The agriculture and forests ministry will introduce a nationwide hiring services for farm machinery in the next five year plan to increase farm mechanisation in country.

This was revealed during a committee meeting for the food security project for underprivileged farmers, between government and Japanese officials, yesterday in Thimphu.

Currently, about 70 percent of the populace is involved in farming, but only two to three percent are using farm machinery, according to agricultural machinery centre (AMC) program director, Karma Thinley.

He said the concept of hiring in the agricultural sector is not new, and that farmers have been hiring to each other informally, and without cash transactions.

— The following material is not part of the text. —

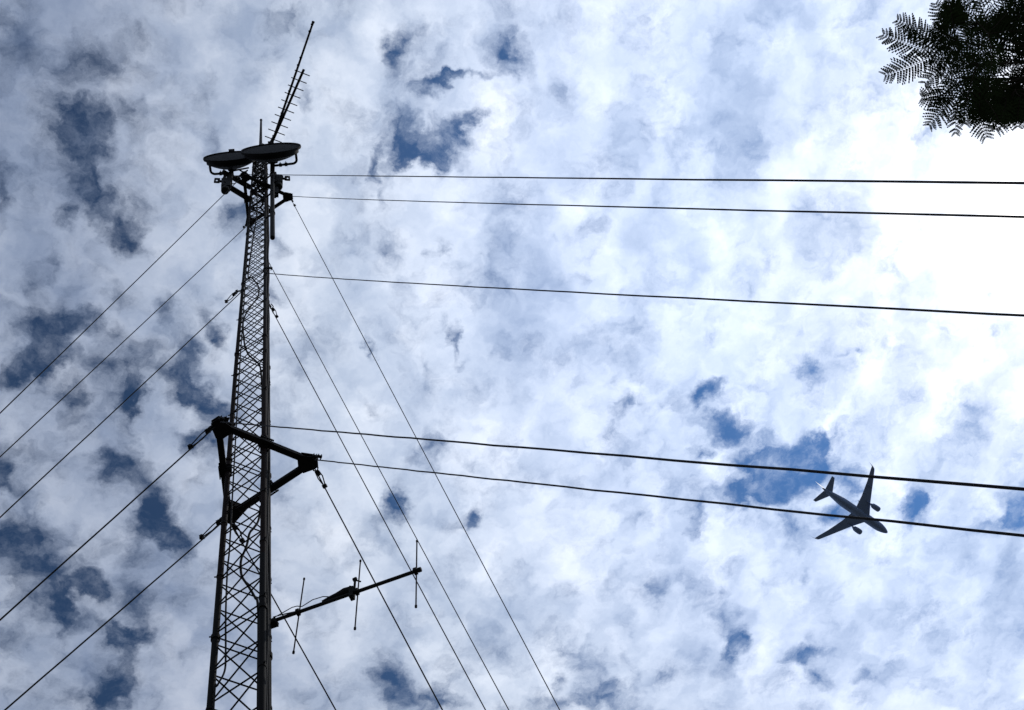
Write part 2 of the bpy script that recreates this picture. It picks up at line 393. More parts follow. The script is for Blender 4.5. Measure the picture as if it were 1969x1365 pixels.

He also said the hiring system has been introduced in the southern regions of the country, under the rice commercialisation and productivity improvement program, and has proved that farmers will demand the service.

Karma Thinley pointed out that the agriculture ministry has recently decided that the hiring system is required at the grassroots level for primarily two reasons: farmers unable to afford buying machines and, even if farmers own machines, the area available to them for farming usually being small leads to machinery under utilisation.

The hiring system would make farm machineries accessible to more farmers, and increase the utility of the machines, Karma Thinley said.

He also explained that as the number of farm machineries received under the Japanese KR-II grant is low, when compared to the demand, so distribution is a challenge.

When introduced, the hiring service will include machinery such as tractors, power tillers, transplanters and harvesters, among others.

Initially, the service will be run by the government, in collaboration with the dzongkhags.  Gradually, cooperatives and the private sector will be involved, according to Karma Thinley.

He also said that the service could begin with 100 units, which would have to be gradually increased to cover all 205 gewogs, for the farming sector to benefit.